Tally the lines in the listing below that contain "scene" and report the tally alone.
>> START Records supplied
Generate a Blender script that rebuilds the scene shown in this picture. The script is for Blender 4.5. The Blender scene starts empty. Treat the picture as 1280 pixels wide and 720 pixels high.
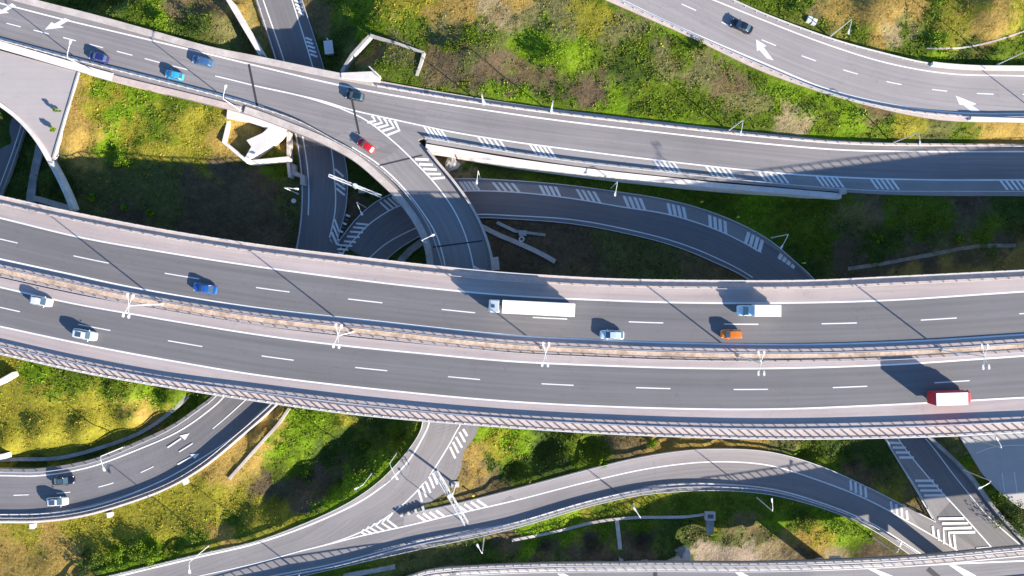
import bpy, math, random
import numpy as np
from mathutils import Vector, Matrix
random.seed(7); rng = np.random.default_rng(7)
C0 = bpy.context.scene.collection
CAM = 144.5; F = 1280*24/36.0            # camera height, focal length in photo pixels
SUN_EL = math.radians(20.5)
SD = Vector((-1.0, 0.775, 0)).normalized()  # direction in which shadows fall

# ------------------------------------------------------------------ helpers
def P(x, y, z): return np.array([(x-640)*(CAM-z)/F, (360-y)*(CAM-z)/F, z])
def crom(pts, step=6.0):
    """smooth curve through 2-D points"""
    p = np.array(pts, float)
    if len(p) == 2: 
        n = max(2, int(np.linalg.norm(p[1]-p[0])/step)+1)
        return p[0]+(p[1]-p[0])*np.linspace(0, 1, n)[:, None]
    e = np.vstack([2*p[0]-p[1], p, 2*p[-1]-p[-2]]); out = []
    for i in range(1, len(e)-2):
        a, b, c, d = e[i-1:i+3]
        n = max(2, int(np.linalg.norm(c-b)/step)+1)
        # centripetal
        t0 = 0; t1 = np.linalg.norm(b-a)**.5+1e-6; t2 = t1+np.linalg.norm(c-b)**.5+1e-6; t3 = t2+np.linalg.norm(d-c)**.5+1e-6
        t = np.linspace(t1, t2, n, endpoint=False)[:, None]
        A1 = (t1-t)/(t1-t0)*a+(t-t0)/(t1-t0)*b; A2 = (t2-t)/(t2-t1)*b+(t-t1)/(t2-t1)*c; A3 = (t3-t)/(t3-t2)*c+(t-t2)/(t3-t2)*d
        B1 = (t2-t)/(t2-t0)*A1+(t-t0)/(t2-t0)*A2; B2 = (t3-t)/(t3-t1)*A2+(t-t1)/(t3-t1)*A3
        out.append((t2-t)/(t2-t1)*B1+(t-t1)/(t2-t1)*B2)
    out.append(p[-1][None]); return np.vstack(out)
def ext(pts, a=0, b=0):
    """continue a pixel polyline straight on past the picture's edge"""
    p = [np.array(q, float) for q in pts]
    if a: d = p[0]-p[1]; p.insert(0, p[0]+d/np.linalg.norm(d)*a)
    if b: d = p[-1]-p[-2]; p.append(p[-1]+d/np.linalg.norm(d)*b)
    return [tuple(q) for q in p]
def W(pts, zf, smooth=True):
    q = crom(pts) if smooth else np.array(pts, float)
    return np.array([P(x, y, zf(x, y)) for x, y in q])
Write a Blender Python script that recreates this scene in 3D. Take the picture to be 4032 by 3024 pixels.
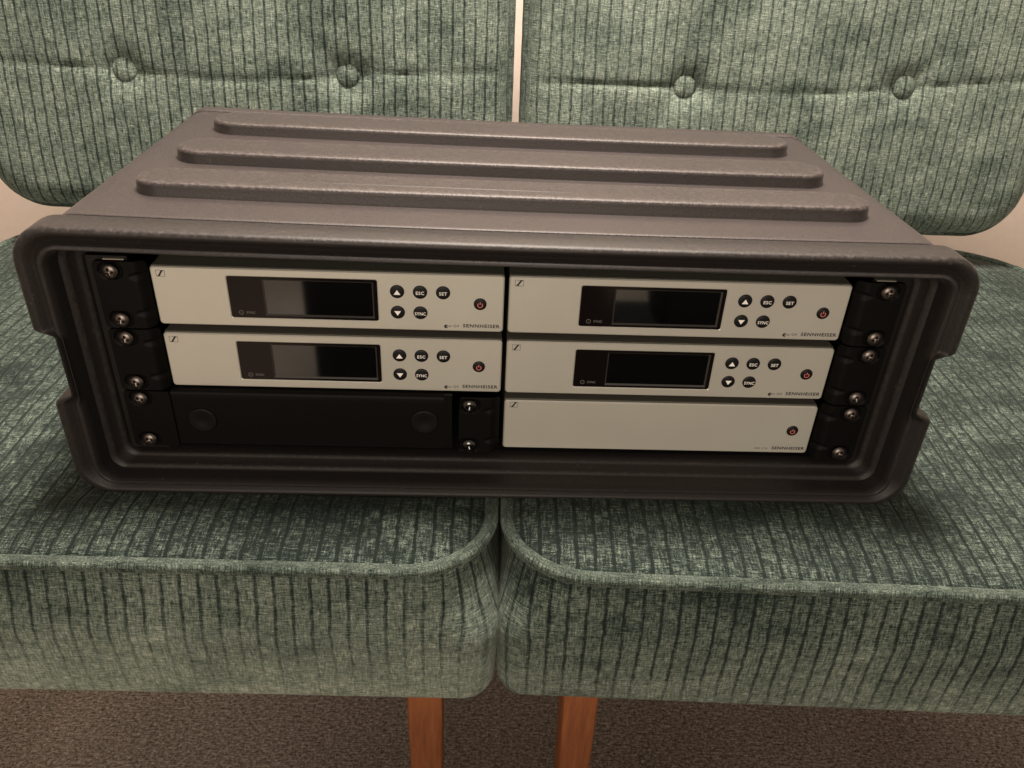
>> END Records supplied
### Solution to this exercise
3